EXERCISE GOAL
Starting at the line that contains "Generate a Blender" and stopping at the line that contains "S.camera = camo", repeat every line exactly, the two end lines included, and nothing else.

Stored records
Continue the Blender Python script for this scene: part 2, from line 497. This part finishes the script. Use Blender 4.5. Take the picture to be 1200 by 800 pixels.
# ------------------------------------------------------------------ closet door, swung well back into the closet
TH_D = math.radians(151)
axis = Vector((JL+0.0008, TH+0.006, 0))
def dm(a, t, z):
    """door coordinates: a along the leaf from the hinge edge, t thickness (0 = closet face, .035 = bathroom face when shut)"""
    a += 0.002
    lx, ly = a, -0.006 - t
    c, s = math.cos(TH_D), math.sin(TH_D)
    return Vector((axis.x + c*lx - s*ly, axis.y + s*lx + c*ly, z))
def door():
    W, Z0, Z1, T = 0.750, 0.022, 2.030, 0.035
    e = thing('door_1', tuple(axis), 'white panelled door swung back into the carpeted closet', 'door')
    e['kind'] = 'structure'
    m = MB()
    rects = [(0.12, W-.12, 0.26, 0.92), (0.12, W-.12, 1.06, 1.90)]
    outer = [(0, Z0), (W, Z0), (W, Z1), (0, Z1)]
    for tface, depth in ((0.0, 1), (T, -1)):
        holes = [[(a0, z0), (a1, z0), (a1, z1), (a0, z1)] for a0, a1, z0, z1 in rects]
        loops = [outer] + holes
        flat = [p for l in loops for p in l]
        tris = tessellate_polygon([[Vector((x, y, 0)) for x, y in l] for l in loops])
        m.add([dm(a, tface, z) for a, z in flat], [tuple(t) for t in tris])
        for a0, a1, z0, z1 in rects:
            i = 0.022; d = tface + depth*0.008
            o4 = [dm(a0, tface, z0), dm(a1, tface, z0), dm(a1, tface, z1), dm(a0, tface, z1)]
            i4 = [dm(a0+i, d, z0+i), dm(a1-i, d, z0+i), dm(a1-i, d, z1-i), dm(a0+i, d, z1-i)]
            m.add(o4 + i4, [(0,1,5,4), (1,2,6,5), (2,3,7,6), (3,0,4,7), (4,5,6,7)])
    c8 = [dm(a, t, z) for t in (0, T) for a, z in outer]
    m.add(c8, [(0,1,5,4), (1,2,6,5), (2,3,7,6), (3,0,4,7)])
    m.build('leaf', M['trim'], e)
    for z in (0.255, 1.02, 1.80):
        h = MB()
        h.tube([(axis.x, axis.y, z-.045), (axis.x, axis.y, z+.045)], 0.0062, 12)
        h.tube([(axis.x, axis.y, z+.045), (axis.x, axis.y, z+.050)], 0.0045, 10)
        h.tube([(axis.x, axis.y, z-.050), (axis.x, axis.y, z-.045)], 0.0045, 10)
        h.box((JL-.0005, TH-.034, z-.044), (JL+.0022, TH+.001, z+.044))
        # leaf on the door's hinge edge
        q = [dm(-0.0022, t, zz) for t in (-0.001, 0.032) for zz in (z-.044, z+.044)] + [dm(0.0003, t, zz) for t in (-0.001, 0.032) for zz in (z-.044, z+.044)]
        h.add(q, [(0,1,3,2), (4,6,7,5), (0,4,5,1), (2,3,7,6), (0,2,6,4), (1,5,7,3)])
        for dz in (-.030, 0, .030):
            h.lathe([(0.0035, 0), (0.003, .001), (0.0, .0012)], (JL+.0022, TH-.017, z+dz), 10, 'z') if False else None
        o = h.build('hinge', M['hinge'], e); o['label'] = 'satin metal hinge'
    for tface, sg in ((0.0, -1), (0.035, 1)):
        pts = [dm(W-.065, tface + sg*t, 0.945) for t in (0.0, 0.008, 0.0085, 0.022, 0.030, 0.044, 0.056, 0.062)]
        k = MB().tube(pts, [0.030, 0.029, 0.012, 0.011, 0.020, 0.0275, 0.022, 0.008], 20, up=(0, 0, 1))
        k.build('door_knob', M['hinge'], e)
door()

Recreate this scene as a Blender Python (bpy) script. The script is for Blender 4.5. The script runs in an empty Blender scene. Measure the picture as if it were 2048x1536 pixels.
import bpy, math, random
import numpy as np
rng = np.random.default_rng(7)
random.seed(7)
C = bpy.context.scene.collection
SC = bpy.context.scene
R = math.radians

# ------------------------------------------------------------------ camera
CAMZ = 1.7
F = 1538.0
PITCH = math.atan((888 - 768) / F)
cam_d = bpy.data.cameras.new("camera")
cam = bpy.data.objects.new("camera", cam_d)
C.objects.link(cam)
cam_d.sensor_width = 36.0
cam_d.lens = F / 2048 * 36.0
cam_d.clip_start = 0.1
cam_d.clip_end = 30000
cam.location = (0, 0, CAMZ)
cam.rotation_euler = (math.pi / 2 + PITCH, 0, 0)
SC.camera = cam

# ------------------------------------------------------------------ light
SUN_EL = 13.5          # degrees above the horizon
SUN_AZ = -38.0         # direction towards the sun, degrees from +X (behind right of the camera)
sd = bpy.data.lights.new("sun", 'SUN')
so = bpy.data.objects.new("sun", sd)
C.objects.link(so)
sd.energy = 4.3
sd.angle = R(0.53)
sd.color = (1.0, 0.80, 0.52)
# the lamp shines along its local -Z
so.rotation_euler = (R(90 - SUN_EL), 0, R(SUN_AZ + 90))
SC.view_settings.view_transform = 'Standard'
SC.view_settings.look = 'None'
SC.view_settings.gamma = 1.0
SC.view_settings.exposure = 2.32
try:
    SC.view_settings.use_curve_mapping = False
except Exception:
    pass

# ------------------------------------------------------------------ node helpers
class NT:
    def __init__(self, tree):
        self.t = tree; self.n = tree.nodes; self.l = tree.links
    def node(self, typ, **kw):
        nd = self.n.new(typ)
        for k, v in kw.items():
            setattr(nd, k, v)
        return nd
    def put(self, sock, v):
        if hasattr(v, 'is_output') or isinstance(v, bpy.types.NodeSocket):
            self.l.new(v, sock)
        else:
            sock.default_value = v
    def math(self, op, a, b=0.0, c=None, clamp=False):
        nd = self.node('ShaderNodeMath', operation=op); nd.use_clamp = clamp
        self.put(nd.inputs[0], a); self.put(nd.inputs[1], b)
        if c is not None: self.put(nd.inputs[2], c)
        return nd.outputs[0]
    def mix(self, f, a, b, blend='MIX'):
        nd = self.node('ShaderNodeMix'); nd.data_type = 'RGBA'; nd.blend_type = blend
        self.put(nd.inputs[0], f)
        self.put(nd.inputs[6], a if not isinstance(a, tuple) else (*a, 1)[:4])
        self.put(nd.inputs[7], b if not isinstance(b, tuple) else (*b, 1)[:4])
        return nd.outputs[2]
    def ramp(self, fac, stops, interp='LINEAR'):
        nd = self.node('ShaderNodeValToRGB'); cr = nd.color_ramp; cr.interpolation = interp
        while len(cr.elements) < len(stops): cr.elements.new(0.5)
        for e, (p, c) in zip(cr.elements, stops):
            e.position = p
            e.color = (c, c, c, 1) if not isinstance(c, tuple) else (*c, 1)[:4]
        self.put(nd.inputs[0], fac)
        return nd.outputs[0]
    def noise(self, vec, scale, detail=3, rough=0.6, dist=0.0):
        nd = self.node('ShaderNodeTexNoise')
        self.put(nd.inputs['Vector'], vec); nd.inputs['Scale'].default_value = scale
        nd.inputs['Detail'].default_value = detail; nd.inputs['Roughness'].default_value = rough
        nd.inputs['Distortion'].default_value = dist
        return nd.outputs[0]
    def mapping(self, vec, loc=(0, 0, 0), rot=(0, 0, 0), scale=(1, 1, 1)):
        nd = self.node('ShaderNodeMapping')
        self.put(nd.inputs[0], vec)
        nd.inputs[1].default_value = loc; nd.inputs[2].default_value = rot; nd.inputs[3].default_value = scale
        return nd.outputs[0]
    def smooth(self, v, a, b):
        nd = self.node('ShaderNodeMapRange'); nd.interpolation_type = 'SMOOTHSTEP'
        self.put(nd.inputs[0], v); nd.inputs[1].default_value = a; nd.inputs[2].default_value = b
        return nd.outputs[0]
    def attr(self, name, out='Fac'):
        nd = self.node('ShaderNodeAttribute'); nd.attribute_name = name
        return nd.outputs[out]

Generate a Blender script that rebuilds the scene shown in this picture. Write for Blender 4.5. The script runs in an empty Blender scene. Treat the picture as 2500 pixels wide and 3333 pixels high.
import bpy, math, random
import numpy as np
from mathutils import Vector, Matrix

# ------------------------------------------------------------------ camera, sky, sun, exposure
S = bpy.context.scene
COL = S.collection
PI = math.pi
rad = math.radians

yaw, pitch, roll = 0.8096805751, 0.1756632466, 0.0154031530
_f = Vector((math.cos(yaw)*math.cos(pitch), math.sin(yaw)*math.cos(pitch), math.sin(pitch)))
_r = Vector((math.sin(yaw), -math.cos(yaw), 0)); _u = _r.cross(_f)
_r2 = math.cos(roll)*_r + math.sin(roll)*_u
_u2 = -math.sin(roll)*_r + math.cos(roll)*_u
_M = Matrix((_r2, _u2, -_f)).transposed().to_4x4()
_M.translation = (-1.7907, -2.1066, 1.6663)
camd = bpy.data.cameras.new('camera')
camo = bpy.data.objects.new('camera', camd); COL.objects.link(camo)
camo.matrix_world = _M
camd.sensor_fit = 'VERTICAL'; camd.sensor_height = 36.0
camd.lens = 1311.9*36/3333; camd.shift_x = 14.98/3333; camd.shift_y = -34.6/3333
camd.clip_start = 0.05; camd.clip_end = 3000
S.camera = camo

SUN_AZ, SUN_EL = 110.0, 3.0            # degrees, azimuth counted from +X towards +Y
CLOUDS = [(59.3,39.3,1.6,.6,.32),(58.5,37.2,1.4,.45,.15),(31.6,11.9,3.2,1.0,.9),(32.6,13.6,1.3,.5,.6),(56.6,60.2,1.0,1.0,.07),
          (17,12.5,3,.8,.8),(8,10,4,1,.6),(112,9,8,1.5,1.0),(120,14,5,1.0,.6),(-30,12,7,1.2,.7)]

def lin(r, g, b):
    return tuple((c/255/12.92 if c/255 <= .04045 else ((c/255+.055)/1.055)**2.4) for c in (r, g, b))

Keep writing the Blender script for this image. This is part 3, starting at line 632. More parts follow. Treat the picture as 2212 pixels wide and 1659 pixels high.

SOLUTION TO THIS EXERCISE
Generate a Blender script that rebuilds the scene shown in this picture. Write for Blender 4.5. The script runs in an empty Blender scene. Treat the picture as 2500 pixels wide and 3333 pixels high.
import bpy, math, random
import numpy as np
from mathutils import Vector, Matrix

# ------------------------------------------------------------------ camera, sky, sun, exposure
S = bpy.context.scene
COL = S.collection
PI = math.pi
rad = math.radians

yaw, pitch, roll = 0.8096805751, 0.1756632466, 0.0154031530
_f = Vector((math.cos(yaw)*math.cos(pitch), math.sin(yaw)*math.cos(pitch), math.sin(pitch)))
_r = Vector((math.sin(yaw), -math.cos(yaw), 0)); _u = _r.cross(_f)
_r2 = math.cos(roll)*_r + math.sin(roll)*_u
_u2 = -math.sin(roll)*_r + math.cos(roll)*_u
_M = Matrix((_r2, _u2, -_f)).transposed().to_4x4()
_M.translation = (-1.7907, -2.1066, 1.6663)
camd = bpy.data.cameras.new('camera')
camo = bpy.data.objects.new('camera', camd); COL.objects.link(camo)
camo.matrix_world = _M
camd.sensor_fit = 'VERTICAL'; camd.sensor_height = 36.0
camd.lens = 1311.9*36/3333; camd.shift_x = 14.98/3333; camd.shift_y = -34.6/3333
camd.clip_start = 0.05; camd.clip_end = 3000
S.camera = camo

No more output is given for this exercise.